§ WHAT TO PRODUCE
Output the records. Match them exactly.

§ RECORD EXCERPTS
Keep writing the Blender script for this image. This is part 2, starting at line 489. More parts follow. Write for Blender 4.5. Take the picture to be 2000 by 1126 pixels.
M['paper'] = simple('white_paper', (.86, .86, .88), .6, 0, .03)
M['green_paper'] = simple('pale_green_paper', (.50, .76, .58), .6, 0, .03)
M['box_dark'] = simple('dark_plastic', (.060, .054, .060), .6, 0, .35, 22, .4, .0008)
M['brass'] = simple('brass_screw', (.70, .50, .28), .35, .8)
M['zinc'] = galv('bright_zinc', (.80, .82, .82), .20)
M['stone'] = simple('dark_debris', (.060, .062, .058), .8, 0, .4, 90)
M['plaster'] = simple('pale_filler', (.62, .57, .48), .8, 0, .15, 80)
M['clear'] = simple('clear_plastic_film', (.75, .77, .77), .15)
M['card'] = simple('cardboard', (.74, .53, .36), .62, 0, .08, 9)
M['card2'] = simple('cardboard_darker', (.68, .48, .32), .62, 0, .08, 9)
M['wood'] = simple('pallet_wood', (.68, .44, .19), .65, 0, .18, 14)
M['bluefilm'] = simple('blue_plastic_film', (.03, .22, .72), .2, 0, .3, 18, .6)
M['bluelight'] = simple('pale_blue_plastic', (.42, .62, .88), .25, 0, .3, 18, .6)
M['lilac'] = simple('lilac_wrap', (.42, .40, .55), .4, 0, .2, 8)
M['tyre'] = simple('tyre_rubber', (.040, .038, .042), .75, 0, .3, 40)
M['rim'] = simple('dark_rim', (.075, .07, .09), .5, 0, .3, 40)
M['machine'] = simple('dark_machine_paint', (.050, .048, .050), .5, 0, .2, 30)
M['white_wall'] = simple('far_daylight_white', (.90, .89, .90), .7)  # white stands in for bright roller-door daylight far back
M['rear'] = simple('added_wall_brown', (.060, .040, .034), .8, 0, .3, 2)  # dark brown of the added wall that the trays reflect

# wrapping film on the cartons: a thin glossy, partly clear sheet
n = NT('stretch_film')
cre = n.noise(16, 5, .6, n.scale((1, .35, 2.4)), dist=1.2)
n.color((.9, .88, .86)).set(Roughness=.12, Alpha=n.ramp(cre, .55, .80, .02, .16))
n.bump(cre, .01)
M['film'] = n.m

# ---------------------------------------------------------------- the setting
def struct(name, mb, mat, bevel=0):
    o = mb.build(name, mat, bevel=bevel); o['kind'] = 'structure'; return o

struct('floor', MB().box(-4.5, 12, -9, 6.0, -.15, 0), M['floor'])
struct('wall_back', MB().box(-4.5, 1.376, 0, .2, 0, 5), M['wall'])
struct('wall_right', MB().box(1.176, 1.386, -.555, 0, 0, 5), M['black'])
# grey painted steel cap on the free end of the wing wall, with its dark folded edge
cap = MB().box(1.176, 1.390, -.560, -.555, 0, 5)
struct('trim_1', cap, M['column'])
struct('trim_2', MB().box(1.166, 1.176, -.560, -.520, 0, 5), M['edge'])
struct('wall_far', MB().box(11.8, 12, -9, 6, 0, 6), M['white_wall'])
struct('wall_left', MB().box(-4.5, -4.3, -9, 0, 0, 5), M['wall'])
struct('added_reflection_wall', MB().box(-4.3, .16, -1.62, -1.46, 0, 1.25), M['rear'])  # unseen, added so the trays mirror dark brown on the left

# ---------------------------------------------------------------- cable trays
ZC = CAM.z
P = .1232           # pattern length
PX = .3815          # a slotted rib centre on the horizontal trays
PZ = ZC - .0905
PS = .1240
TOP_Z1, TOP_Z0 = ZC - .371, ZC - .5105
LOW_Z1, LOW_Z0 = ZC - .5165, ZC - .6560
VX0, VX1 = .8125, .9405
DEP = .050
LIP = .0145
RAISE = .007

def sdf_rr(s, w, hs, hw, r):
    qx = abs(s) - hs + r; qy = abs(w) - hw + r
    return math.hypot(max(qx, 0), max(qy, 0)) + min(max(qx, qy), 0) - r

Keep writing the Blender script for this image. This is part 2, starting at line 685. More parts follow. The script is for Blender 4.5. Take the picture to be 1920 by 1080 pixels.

§ RESULT FOR THIS TASK
Keep writing the Blender script for this image. This is part 2, starting at line 489. More parts follow. Write for Blender 4.5. Take the picture to be 2000 by 1126 pixels.
M['paper'] = simple('white_paper', (.86, .86, .88), .6, 0, .03)
M['green_paper'] = simple('pale_green_paper', (.50, .76, .58), .6, 0, .03)
M['box_dark'] = simple('dark_plastic', (.060, .054, .060), .6, 0, .35, 22, .4, .0008)
M['brass'] = simple('brass_screw', (.70, .50, .28), .35, .8)
M['zinc'] = galv('bright_zinc', (.80, .82, .82), .20)
M['stone'] = simple('dark_debris', (.060, .062, .058), .8, 0, .4, 90)
M['plaster'] = simple('pale_filler', (.62, .57, .48), .8, 0, .15, 80)
M['clear'] = simple('clear_plastic_film', (.75, .77, .77), .15)
M['card'] = simple('cardboard', (.74, .53, .36), .62, 0, .08, 9)
M['card2'] = simple('cardboard_darker', (.68, .48, .32), .62, 0, .08, 9)
M['wood'] = simple('pallet_wood', (.68, .44, .19), .65, 0, .18, 14)
M['bluefilm'] = simple('blue_plastic_film', (.03, .22, .72), .2, 0, .3, 18, .6)
M['bluelight'] = simple('pale_blue_plastic', (.42, .62, .88), .25, 0, .3, 18, .6)
M['lilac'] = simple('lilac_wrap', (.42, .40, .55), .4, 0, .2, 8)
M['tyre'] = simple('tyre_rubber', (.040, .038, .042), .75, 0, .3, 40)
M['rim'] = simple('dark_rim', (.075, .07, .09), .5, 0, .3, 40)
M['machine'] = simple('dark_machine_paint', (.050, .048, .050), .5, 0, .2, 30)
M['white_wall'] = simple('far_daylight_white', (.90, .89, .90), .7)  # white stands in for bright roller-door daylight far back
M['rear'] = simple('added_wall_brown', (.060, .040, .034), .8, 0, .3, 2)  # dark brown of the added wall that the trays reflect

# wrapping film on the cartons: a thin glossy, partly clear sheet
n = NT('stretch_film')
cre = n.noise(16, 5, .6, n.scale((1, .35, 2.4)), dist=1.2)
n.color((.9, .88, .86)).set(Roughness=.12, Alpha=n.ramp(cre, .55, .80, .02, .16))
n.bump(cre, .01)
M['film'] = n.m

# ---------------------------------------------------------------- the setting
def struct(name, mb, mat, bevel=0):
    o = mb.build(name, mat, bevel=bevel); o['kind'] = 'structure'; return o

struct('floor', MB().box(-4.5, 12, -9, 6.0, -.15, 0), M['floor'])
struct('wall_back', MB().box(-4.5, 1.376, 0, .2, 0, 5), M['wall'])
struct('wall_right', MB().box(1.176, 1.386, -.555, 0, 0, 5), M['black'])
# grey painted steel cap on the free end of the wing wall, with its dark folded edge
cap = MB().box(1.176, 1.390, -.560, -.555, 0, 5)
struct('trim_1', cap, M['column'])
struct('trim_2', MB().box(1.166, 1.176, -.560, -.520, 0, 5), M['edge'])
struct('wall_far', MB().box(11.8, 12, -9, 6, 0, 6), M['white_wall'])
struct('wall_left', MB().box(-4.5, -4.3, -9, 0, 0, 5), M['wall'])
struct('added_reflection_wall', MB().box(-4.3, .16, -1.62, -1.46, 0, 1.25), M['rear'])  # unseen, added so the trays mirror dark brown on the left

# ---------------------------------------------------------------- cable trays
ZC = CAM.z
P = .1232           # pattern length
PX = .3815          # a slotted rib centre on the horizontal trays
PZ = ZC - .0905
PS = .1240
TOP_Z1, TOP_Z0 = ZC - .371, ZC - .5105
LOW_Z1, LOW_Z0 = ZC - .5165, ZC - .6560
VX0, VX1 = .8125, .9405
DEP = .050
LIP = .0145
RAISE = .007

def sdf_rr(s, w, hs, hw, r):
    qx = abs(s) - hs + r; qy = abs(w) - hw + r
    return math.hypot(max(qx, 0), max(qy, 0)) + min(max(qx, qy), 0) - r

Keep writing the Blender script for this image. This is part 2, starting at line 685. More parts follow. The script is for Blender 4.5. Take the picture to be 1920 by 1080 pixels.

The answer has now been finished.